The hardware and software are now working together. We need to get all of those wires in a box.
This is the face plate that my friend helped me come up with.
The rough fit. I added a 4th MAX7219 Display Module for Transponder and DME.
The back side fitting after paint had been applied.
Lexan cover for the face plate.
Backside with a dollar bill for scale.
Acceleration on the Encoder and updated functions.
After months of use and testing, some things I would do differently…
The female end of the tether wires on the 7-segment displays doesn’t cut the mustard. Sometimes, from movement, the segments on the displays will flicker because of the female ends slipping. A little jostling and they work. To do it better, the tether wires need to be soldered to the 7-segment displays.

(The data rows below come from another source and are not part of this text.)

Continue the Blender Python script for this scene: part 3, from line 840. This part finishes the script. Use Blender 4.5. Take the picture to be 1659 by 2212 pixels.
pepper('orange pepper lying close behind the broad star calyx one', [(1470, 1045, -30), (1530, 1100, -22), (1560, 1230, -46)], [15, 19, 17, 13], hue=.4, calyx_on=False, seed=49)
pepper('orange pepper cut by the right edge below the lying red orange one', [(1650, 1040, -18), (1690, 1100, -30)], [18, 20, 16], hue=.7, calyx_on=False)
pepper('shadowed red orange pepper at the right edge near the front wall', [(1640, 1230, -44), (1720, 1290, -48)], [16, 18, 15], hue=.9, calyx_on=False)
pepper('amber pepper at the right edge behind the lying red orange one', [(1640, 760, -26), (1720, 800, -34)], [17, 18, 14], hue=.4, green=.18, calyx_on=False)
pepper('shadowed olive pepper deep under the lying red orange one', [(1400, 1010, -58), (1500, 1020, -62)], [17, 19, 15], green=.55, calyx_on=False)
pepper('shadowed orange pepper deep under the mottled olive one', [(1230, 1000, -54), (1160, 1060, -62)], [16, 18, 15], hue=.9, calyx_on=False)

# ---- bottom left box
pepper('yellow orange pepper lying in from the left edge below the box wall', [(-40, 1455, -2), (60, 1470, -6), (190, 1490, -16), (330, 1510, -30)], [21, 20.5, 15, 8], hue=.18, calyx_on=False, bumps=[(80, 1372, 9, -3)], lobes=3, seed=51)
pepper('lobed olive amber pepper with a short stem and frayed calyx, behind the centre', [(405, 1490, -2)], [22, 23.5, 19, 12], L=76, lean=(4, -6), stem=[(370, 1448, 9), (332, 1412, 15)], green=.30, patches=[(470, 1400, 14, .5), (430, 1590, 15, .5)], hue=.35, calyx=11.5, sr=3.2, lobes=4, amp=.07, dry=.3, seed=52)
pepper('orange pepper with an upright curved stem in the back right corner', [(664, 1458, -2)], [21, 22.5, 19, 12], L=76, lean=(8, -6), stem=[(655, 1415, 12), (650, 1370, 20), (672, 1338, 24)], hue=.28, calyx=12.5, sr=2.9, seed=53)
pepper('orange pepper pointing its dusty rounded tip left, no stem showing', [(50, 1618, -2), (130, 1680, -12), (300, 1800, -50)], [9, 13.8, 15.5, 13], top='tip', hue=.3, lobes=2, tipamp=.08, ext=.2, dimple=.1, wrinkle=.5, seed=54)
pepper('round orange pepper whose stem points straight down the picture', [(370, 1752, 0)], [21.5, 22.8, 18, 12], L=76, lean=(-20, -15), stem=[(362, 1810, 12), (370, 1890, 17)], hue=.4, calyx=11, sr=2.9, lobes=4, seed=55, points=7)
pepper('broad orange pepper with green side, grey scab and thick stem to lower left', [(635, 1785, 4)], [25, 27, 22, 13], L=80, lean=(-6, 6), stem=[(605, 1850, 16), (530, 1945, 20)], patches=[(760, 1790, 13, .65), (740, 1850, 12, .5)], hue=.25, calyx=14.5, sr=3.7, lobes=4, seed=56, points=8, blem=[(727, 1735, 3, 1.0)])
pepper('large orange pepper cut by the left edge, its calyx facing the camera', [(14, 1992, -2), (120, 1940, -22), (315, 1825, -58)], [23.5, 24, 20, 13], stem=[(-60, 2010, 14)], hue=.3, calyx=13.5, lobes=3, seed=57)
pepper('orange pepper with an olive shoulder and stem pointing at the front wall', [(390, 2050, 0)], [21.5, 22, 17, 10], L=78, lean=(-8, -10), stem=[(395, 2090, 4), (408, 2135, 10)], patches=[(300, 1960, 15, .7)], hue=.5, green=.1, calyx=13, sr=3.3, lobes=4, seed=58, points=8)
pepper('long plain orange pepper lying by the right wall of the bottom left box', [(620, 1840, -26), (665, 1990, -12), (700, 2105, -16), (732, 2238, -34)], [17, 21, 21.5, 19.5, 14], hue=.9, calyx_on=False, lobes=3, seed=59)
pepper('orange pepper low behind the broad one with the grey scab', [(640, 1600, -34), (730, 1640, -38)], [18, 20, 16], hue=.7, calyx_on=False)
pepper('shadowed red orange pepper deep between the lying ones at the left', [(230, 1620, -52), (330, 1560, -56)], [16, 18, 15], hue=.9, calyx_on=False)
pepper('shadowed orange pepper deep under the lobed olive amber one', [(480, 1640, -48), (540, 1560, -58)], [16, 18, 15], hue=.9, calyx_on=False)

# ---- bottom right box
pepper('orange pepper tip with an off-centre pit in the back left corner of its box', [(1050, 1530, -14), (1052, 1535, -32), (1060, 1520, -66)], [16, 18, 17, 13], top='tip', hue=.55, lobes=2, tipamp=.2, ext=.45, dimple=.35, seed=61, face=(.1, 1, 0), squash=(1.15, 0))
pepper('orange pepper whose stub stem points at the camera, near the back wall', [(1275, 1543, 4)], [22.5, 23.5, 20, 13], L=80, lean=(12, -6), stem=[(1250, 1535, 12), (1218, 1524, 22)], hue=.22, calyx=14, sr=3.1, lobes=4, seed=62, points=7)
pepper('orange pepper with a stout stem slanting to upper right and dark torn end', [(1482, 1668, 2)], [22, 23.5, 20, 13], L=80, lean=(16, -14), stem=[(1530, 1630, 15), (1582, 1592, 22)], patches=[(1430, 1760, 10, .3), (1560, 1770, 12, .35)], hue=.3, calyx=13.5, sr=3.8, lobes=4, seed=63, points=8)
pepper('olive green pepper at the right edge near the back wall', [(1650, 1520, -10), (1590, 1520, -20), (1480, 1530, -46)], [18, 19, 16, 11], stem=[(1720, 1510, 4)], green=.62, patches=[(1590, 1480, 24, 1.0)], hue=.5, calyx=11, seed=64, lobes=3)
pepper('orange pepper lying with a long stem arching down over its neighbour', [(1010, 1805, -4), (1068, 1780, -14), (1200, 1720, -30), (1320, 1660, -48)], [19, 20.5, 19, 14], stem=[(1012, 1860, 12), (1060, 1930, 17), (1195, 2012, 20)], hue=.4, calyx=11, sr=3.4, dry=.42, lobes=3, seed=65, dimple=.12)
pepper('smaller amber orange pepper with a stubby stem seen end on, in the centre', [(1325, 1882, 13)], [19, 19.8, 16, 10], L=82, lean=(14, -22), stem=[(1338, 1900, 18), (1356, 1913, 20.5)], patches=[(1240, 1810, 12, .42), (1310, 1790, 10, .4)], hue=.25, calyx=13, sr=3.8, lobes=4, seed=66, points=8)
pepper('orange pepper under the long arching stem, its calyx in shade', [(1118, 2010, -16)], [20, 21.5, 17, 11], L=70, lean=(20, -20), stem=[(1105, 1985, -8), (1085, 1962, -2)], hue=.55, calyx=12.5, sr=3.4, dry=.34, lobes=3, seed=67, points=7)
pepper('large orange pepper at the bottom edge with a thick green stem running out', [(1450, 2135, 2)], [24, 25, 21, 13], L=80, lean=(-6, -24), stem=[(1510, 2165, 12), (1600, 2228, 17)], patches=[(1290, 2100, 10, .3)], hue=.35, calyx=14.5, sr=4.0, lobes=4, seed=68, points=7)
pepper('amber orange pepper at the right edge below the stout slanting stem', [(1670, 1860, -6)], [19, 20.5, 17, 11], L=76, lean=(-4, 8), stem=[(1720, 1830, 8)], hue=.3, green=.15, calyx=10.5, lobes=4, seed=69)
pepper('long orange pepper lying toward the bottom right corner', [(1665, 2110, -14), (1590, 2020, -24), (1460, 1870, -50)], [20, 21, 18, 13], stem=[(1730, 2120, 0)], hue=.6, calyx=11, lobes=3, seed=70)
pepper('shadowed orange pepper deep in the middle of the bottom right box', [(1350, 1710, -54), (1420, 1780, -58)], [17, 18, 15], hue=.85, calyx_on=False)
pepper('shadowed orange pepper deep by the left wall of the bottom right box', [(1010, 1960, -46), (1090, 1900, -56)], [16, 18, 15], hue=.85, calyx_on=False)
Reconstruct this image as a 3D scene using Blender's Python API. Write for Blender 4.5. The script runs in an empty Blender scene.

The other end of the tether wire can still be plugged into the MAX7219 Module without problem.
I am planning on designing and building a new Radio Stack with multiple displays and multiple encoders instead of sharing the main display and encoder with multiple radios.
Scale print out of the next project, a Mode Control Panel (MCP)/Auto Pilot for a Boeing 737.
May 30, 2014
Good golly, it’s been almost a year since my last post. I blame apathy. Last November I built a Radio Stack for Flight Simulator X (FSX). It uses an Arduino Leonardo clone, and third party software called “Link2FS_Multi”.
I didn’t have to use a clone, its just what I had on hand.
Other parts used:
4 MAX7219 display modules to drive the 7 segment displays
1 Elma E37 Dual Concentric Rotary Encoder with push button
2 Momentary Push Switches
1 Toggle Switch
1 Rotary Switch
After the Radio Stack, I got cocky and started work on a 737 style MCP/autopilot.
It uses the same type of interface, Link2FS_Multi to talk to FSX, but this time I used an Arduino Mega.
As of this writing the MCP is still under construction, but is partially functional.
I plan to program it to work with the PMDG 737NGX. Not a walk in the park, as PMDG uses proprietary offsets with their aircraft. Fortunately they publish the offsets.
I NEED TO…
I need to document these projects with more photos and detailed explanation.